**Materials provided**
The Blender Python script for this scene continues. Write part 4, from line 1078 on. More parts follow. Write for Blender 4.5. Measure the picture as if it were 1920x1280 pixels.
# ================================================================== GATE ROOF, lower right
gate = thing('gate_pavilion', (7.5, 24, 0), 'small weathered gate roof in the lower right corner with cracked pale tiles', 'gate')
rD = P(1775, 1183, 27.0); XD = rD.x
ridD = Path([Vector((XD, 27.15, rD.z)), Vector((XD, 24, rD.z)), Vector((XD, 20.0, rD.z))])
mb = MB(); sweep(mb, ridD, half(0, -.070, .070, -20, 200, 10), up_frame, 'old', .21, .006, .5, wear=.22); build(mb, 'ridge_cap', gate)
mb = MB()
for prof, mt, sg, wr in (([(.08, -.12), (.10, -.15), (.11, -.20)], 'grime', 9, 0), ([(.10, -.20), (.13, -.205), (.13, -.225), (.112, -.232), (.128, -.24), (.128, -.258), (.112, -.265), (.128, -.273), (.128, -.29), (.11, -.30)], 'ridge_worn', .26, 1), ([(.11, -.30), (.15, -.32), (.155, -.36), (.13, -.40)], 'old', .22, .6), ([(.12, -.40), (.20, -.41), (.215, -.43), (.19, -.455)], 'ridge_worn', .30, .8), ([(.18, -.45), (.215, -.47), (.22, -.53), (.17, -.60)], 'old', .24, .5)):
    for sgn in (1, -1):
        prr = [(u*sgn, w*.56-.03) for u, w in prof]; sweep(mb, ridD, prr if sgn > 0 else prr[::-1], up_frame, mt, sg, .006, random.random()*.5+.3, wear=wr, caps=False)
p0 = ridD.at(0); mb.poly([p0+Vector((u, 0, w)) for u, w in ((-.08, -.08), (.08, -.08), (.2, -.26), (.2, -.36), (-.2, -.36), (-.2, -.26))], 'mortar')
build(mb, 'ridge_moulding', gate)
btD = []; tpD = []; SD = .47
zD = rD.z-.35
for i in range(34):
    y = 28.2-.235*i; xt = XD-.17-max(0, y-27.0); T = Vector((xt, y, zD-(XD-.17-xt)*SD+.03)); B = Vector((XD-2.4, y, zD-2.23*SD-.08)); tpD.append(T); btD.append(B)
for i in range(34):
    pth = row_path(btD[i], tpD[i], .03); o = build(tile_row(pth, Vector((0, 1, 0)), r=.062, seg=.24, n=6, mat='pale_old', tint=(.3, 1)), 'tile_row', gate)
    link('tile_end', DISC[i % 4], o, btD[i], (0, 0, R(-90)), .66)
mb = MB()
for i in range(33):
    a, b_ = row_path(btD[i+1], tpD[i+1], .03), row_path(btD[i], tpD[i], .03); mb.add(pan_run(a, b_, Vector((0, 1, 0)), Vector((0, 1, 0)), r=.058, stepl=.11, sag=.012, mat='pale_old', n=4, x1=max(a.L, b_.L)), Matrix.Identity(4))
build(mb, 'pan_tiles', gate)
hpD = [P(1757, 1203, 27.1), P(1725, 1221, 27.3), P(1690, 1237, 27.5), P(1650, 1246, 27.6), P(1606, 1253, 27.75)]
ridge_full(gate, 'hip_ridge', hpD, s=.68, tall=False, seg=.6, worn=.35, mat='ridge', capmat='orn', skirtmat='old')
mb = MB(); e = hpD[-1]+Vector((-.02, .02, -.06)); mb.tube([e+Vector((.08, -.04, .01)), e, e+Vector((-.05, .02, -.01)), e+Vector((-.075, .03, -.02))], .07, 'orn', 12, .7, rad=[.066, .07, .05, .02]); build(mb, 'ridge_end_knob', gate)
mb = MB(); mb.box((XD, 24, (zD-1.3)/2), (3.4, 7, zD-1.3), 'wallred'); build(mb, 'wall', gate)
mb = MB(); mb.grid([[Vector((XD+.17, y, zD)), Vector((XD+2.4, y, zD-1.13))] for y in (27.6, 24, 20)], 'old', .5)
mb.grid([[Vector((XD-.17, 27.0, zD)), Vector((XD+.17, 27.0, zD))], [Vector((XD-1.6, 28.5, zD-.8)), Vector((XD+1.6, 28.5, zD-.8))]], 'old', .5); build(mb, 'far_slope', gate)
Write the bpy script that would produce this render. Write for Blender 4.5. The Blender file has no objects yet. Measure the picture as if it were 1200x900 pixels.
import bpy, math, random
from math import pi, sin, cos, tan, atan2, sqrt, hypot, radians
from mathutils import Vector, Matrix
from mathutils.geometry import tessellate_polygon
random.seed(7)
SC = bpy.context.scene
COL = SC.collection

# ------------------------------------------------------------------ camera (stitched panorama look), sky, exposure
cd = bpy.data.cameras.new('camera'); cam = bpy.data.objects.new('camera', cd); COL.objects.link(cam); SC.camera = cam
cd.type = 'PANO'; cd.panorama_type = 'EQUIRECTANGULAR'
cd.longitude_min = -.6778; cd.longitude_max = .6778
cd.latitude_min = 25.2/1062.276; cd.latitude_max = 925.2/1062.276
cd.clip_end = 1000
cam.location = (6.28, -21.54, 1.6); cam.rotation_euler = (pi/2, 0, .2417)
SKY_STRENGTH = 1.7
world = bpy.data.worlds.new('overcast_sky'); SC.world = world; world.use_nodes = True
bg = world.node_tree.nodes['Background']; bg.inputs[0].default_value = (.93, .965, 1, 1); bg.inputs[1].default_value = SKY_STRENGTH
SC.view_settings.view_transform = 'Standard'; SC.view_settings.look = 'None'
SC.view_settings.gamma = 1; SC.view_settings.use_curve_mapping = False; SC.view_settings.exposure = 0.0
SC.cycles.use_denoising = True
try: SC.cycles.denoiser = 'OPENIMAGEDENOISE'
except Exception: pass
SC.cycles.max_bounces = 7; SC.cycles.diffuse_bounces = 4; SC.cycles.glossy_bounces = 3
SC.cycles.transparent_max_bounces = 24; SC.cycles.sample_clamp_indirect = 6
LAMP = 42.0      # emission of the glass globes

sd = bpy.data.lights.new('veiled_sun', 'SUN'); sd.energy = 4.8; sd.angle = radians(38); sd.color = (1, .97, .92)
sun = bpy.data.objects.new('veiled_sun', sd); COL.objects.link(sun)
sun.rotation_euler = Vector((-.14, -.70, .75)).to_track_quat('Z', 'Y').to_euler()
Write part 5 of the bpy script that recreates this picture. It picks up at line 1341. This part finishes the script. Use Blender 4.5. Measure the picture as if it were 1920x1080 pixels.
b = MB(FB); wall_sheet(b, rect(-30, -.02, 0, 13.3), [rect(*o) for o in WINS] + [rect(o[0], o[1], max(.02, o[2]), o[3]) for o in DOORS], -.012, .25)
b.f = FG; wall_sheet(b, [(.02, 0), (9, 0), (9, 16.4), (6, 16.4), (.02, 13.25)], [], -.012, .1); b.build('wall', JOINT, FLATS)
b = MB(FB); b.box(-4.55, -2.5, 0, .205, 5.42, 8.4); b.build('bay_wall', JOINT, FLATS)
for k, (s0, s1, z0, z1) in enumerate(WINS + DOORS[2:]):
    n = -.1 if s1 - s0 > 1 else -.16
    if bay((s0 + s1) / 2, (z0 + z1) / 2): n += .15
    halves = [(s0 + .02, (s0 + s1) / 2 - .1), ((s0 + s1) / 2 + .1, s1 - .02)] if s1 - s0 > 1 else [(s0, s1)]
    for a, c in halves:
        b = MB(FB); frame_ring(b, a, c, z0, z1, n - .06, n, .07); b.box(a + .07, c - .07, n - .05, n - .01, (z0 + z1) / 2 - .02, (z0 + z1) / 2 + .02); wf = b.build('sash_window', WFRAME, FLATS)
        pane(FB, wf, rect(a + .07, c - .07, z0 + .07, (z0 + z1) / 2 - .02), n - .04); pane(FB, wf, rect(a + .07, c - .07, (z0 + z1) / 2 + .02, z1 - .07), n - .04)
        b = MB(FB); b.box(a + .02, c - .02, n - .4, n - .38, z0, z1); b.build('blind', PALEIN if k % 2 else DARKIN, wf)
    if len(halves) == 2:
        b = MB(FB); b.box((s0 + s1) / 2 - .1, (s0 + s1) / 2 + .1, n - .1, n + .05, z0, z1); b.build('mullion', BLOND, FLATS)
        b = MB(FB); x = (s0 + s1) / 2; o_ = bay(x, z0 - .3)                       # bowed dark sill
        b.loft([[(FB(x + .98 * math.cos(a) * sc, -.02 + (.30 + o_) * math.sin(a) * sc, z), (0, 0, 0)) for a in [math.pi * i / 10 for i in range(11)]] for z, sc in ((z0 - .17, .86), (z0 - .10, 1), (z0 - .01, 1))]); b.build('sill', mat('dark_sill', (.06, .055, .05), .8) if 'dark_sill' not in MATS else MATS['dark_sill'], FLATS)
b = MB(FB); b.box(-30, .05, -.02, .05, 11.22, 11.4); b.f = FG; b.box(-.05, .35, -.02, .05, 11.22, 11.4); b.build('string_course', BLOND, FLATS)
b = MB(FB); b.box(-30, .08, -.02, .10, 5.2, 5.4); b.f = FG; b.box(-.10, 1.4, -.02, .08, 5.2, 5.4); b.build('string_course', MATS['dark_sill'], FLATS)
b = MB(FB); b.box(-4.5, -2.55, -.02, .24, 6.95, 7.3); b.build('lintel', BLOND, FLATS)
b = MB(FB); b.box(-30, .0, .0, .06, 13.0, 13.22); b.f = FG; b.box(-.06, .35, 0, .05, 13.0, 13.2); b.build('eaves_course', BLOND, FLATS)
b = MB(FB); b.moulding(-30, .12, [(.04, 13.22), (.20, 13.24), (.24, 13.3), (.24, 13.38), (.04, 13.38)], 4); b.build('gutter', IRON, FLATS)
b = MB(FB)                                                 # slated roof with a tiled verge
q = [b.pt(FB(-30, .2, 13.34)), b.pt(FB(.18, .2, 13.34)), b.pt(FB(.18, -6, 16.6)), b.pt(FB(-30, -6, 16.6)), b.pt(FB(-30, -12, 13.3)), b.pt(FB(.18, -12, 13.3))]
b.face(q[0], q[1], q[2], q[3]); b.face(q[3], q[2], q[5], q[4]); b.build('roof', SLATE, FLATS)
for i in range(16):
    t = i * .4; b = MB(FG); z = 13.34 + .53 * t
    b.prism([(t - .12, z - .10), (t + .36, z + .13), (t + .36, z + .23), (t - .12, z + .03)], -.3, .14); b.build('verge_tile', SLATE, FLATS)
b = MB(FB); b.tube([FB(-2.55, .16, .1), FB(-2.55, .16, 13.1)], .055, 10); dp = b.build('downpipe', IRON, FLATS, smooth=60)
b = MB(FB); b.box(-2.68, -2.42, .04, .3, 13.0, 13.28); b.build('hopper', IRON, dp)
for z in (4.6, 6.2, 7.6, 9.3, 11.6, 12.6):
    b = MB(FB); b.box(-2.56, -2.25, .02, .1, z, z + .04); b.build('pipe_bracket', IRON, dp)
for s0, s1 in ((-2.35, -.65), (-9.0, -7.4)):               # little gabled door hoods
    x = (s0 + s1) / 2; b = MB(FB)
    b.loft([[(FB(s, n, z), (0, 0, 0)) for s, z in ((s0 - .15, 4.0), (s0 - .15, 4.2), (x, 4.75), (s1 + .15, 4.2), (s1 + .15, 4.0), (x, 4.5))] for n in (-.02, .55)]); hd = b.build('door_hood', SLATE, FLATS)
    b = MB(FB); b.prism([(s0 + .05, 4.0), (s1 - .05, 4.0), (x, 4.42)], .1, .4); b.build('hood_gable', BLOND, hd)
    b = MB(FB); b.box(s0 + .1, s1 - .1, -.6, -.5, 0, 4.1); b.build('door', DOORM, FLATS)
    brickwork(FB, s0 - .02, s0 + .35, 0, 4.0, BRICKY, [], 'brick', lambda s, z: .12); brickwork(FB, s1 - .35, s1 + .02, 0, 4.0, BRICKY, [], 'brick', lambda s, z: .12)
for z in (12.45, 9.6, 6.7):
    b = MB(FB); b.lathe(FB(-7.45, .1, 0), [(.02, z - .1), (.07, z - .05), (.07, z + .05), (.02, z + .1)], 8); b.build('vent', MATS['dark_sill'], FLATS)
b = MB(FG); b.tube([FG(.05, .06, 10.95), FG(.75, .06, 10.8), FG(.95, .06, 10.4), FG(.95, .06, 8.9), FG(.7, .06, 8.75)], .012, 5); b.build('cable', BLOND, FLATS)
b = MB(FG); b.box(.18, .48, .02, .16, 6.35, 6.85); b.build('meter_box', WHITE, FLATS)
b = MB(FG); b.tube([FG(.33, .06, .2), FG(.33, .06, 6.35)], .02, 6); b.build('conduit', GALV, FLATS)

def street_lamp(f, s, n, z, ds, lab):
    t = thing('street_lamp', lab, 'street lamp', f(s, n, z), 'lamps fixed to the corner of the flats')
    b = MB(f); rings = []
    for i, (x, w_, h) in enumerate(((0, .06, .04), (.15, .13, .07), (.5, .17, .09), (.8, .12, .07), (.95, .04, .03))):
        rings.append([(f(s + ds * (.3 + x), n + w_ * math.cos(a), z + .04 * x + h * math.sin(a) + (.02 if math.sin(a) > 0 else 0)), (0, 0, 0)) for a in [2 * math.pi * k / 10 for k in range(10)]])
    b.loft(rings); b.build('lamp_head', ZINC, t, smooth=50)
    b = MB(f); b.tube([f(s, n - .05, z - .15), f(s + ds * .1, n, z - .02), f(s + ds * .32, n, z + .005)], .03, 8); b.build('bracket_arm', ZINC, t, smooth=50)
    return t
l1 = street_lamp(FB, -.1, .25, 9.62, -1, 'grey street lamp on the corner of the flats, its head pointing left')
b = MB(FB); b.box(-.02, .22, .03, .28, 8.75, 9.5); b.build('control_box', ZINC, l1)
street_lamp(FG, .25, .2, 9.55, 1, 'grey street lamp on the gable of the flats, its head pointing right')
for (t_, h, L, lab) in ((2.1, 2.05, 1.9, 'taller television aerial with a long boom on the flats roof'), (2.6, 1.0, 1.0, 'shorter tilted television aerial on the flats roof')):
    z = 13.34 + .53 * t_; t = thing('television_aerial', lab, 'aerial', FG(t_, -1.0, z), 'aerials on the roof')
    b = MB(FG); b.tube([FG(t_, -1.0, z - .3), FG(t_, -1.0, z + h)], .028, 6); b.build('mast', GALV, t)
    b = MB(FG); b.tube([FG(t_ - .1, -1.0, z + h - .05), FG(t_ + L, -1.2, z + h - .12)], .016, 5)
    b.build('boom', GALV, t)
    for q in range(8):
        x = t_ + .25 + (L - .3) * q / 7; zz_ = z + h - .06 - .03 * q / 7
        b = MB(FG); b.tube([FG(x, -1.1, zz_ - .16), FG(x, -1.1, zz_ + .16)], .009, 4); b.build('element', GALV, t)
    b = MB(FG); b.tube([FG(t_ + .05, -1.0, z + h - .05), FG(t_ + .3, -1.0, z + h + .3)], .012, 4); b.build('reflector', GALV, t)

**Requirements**
Begin at the line that has "Write the bpy", stop after the line that has "COL = SC.collection", and repeat exactly those lines, nothing more.

**The reply**
Write the bpy script that would produce this render. Write for Blender 4.5. The Blender file has no objects yet. Measure the picture as if it were 1200x900 pixels.
import bpy, math, random
from math import pi, sin, cos, tan, atan2, sqrt, hypot, radians
from mathutils import Vector, Matrix
from mathutils.geometry import tessellate_polygon
random.seed(7)
SC = bpy.context.scene
COL = SC.collection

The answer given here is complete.